I'm more suggesting that bad decisions should be litigated against fast-and-early, so other companies aren't encouraged to follow in Apple's footsteps. If every company had their own Lightning connector, there would be no choice but to force them all to converge. The original sin is letting it happen at all, in the first place.
Who decides which ideas are good and bad? I assume you wouldn’t want regulators to have retroactively forced Apple to keep floppy disk drives in their computers. Or cdrom drives? It’s just the “obviously bad” ideas that should be banned, right?
Do you have a crystal ball that lets you know ahead of time which choices are good and bad? Even in retrospect I’m not sure Apple made the wrong choice with the lightning connector. It’s a better connector in just about every way than micro-usb, which was the only standard alternative at the time. Apple’s experience with lightning was rolled into the design process for usb-c, which as I understand it they were heavily involved in.

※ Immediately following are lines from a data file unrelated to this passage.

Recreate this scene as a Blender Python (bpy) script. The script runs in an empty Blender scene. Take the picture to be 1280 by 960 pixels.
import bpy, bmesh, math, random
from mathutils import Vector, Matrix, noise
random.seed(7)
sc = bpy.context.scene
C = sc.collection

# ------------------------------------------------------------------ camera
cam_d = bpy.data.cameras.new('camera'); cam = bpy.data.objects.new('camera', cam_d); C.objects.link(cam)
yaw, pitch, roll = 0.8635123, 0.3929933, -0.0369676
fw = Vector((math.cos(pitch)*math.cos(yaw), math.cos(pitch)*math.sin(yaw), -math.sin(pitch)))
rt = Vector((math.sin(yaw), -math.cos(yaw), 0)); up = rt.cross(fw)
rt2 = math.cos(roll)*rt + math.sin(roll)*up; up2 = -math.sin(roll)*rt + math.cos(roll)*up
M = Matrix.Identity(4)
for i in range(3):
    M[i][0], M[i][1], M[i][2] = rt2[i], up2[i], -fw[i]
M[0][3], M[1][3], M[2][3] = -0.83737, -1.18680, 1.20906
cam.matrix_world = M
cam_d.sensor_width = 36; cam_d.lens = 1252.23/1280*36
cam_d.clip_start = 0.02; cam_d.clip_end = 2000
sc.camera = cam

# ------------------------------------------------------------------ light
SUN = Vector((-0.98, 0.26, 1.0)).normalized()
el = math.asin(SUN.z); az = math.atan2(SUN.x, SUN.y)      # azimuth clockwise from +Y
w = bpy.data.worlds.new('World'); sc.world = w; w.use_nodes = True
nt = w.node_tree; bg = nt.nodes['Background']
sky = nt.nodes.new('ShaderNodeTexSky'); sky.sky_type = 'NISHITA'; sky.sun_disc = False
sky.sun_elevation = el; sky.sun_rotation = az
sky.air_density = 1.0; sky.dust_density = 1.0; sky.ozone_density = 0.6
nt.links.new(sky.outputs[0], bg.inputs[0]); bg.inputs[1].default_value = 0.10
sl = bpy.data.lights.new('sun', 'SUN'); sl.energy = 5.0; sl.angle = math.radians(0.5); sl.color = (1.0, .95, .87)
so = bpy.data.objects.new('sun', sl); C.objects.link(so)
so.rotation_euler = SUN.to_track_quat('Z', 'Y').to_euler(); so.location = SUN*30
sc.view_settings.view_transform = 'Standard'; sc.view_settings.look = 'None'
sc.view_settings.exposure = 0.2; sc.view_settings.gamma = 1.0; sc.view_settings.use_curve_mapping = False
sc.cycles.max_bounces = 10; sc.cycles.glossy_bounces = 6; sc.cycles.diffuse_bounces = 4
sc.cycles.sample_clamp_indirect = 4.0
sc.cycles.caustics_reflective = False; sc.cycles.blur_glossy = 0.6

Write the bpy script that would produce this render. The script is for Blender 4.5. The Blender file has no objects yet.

USB-c might not exist as it does today without Apple’s experiments with the lightning connector.
Even if we pretend you’re better at picking winners and losers in the tech world than Apple and Samsung, do you think regulators are going to be as canny as you are with this stuff? US politicians don’t seem to understand the difference between Facebook and the internet. Are you sure you want them making tech choices on your behalf?
If you ask me, I think regulators would make a dogs breakfast of it all. If they were involved we’d probably still have laws on the books mandating that all laptops still have parallel ports or PCMCIA slots or something. The free market can sure take its time figuring this stuff out. But competition does, usually, lead to progress.